In a visit to Michoacan, Mexico’s main avocado-producing state, U.S. Ambassador Ken Salazar said there should be consequences if avocados were determined to be grown in illegal orchards.

“They shouldn’t have the opportunity to sell those avocados to the United States market,” Salazar said in a joint news conference with Michoacan Governor Alfredo Ramirez, seen in a Facebook video shared by Ramirez.

At least 30,000 hectares (74,130 acres) had been deforested in the state between 2018 and 2023, Ramirez said, with 817 illegal avocado orchards identified by the local government’s Forest Guardian initiative.


“Surely very soon the export protocol for avocados (from Mexico to the United States) will include a clause, an environmental guide that will have a direct reference to the Forest Guardian, from packaging based on the traceability of the product to the orchard … until it arrives for sale in the United States,” Ramirez said.

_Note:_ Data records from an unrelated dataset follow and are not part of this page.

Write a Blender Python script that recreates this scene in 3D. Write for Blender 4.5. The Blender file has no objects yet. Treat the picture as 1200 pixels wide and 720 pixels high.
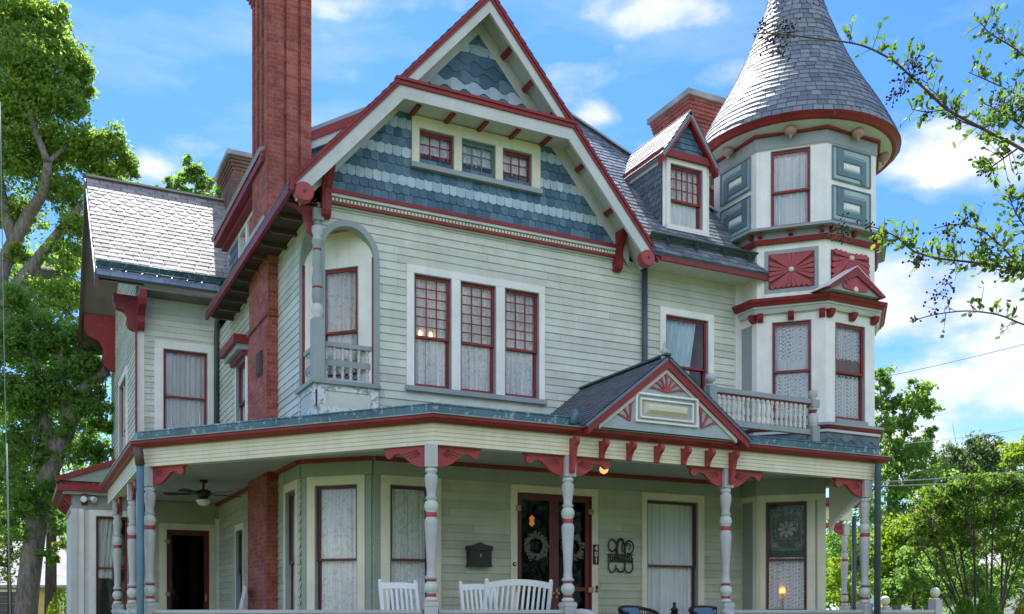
import bpy, math, random
import numpy as np
from mathutils import Vector, Matrix
random.seed(7); np.random.seed(7)
rad = math.radians
SC = bpy.context.scene
COL = SC.collection
# ------------------------------------------------------------------ camera model (metres; facade runs along X, house depth along Y)
TH, FPX, HV, EYE = rad(26.71), 1152.5, 715.0, 1.65
CS, CC = math.sin(TH), math.cos(TH)
def ray(u, v):
    a = (u-600)/FPX; b = (HV-v)/FPX
    return (CS+CC*a, CC-CS*a, b)
def onY(u, v, y):
    r = ray(u, v); t = y/r[1]; return Vector((r[0]*t, y, EYE+r[2]*t))
def onX(u, v, x):
    r = ray(u, v); t = x/r[0]; return Vector((x, r[1]*t, EYE+r[2]*t))
def onZ(u, v, z):
    r = ray(u, v); t = (z-EYE)/r[2]; return Vector((r[0]*t, r[1]*t, z))
def onD(u, v, zc):
    r = ray(u, v); return Vector((r[0]*zc, r[1]*zc, EYE+r[2]*zc))

# ------------------------------------------------------------------ frames and mesh builder
class F3:
    def __init__(s, O, A, B=(0, 0, 1)):
        s.O = Vector(O); s.A = Vector(A).normalized(); s.B = Vector(B).normalized(); s.N = s.A.cross(s.B).normalized()
    def P(s, a, b, n=0.0):
        return s.O+s.A*a+s.B*b+s.N*n
    def off(s, n):
        return F3(s.O+s.N*n, s.A, s.B)
WORLD = F3((0, 0, 0), (1, 0, 0), (0, 1, 0))       # a=x b=y n=z

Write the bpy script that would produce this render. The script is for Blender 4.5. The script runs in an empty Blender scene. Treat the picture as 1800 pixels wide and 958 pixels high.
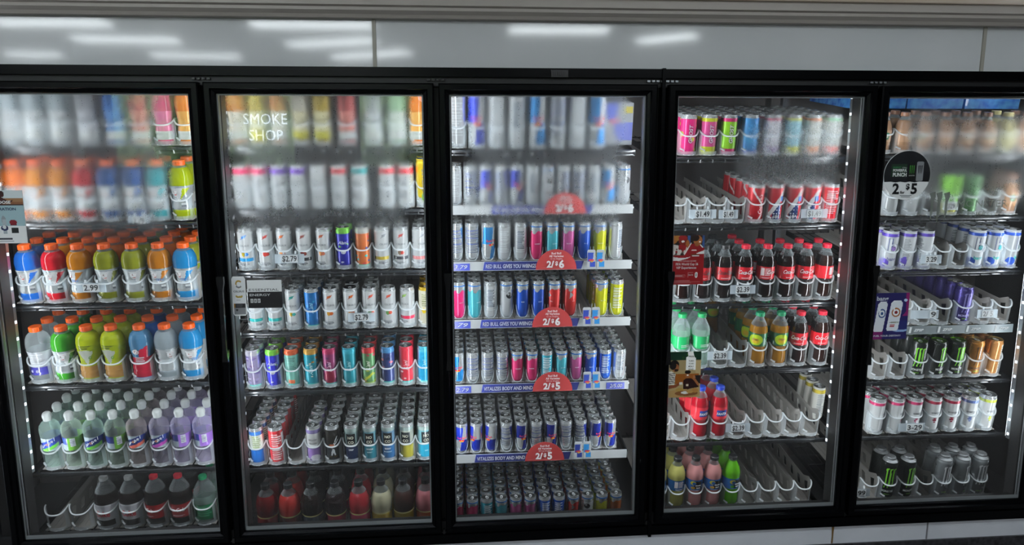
import bpy, math, random
import numpy as np
from mathutils import Matrix, Vector
random.seed(7)
S = bpy.context.scene
COL = S.collection
PI = math.pi

# ------------------------------------------------------------------ camera, world, exposure, lights
cam = bpy.data.objects.new('camera', bpy.data.cameras.new('camera'))
cam.data.sensor_width = 36.0
cam.data.lens = 1280.0 / 1800.0 * 36.0
cam.data.clip_start = 0.05
_r, _u, _f = (0.996716, -0.080961, -0.001549), (0.015019, 0.166027, 0.986007), (0.079571, 0.982792, -0.166698)
cam.matrix_world = Matrix(((_r[0], _u[0], -_f[0], -0.33047), (_r[1], _u[1], -_f[1], -2.51848), (_r[2], _u[2], -_f[2], 1.66437), (0, 0, 0, 1)))
COL.objects.link(cam)
S.camera = cam
S.view_settings.view_transform = 'Standard'
S.view_settings.look = 'None'
S.view_settings.gamma = 1.0
S.view_settings.use_curve_mapping = False
S.view_settings.exposure = 0.0
S.cycles.use_denoising = True
S.cycles.max_bounces = 12
S.cycles.transmission_bounces = 10
S.cycles.transparent_max_bounces = 24
S.cycles.sample_clamp_indirect = 4.0

w = bpy.data.worlds.new('world'); S.world = w; w.use_nodes = True
w.node_tree.nodes['Background'].inputs[0].default_value = (0.75, 0.85, 1.0, 1)
w.node_tree.nodes['Background'].inputs[1].default_value = 15.0

LED_POWER = 10.5          # each LED strip light in the cooler
STORE_POWER = 2.2        # emission of the store's fluorescent tubes
MULLIONS = (-1.905, -1.143, -0.381, 0.405, 1.17, 1.93)

# ------------------------------------------------------------------ colour and mesh helpers
DEEP = 1.0
def lin(c):
    return c / 12.92 if c <= 0.04045 else ((c + 0.055) / 1.055) ** 2.4

def rgb(h, a=1.0):
    if isinstance(h, tuple):
        return h if len(h) == 4 else h + (a,)
    h = h.lstrip('#')
    c = [lin(int(h[i:i + 2], 16) / 255) for i in (0, 2, 4)]
    k = 1 - .38 * (max(c) - min(c)) / max(max(c), 1e-4) * DEEP      # inks and drinks are deeper than they look when lit
    return tuple(q * k for q in c) + (a,)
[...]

Mexico, the world’s largest avocado exporter, sends 2.5 million metric tons abroad, according to data from its agriculture ministry.

Four out of five avocados eaten in the United States are imported from Mexico, according to Climate Rights International (CRI), a nonprofit group that published research last year showing how avocados grown on deforested lands make their way to U.S. distributors and supermarkets.

Michoacan state is the only place on earth where avocado trees bloom four times a year, instead of just once. The state’s rich volcanic soil, healthy precipitation, and ideal elevation for the cultivation of this species make it a perfect location for avocado farming.

The popularity of avocados and their lucrative market price has, however, led to unchecked illegal deforestation and water extraction in Michoacan, according to the CRI.

Daniel Wilkinson, a senior adviser at CRI, called Salazar’s announcement in Michoacan “remarkable.”

“If this commitment now translates into effective regulation, it could be a real game changer for local forests and communities,” said Wilkinson.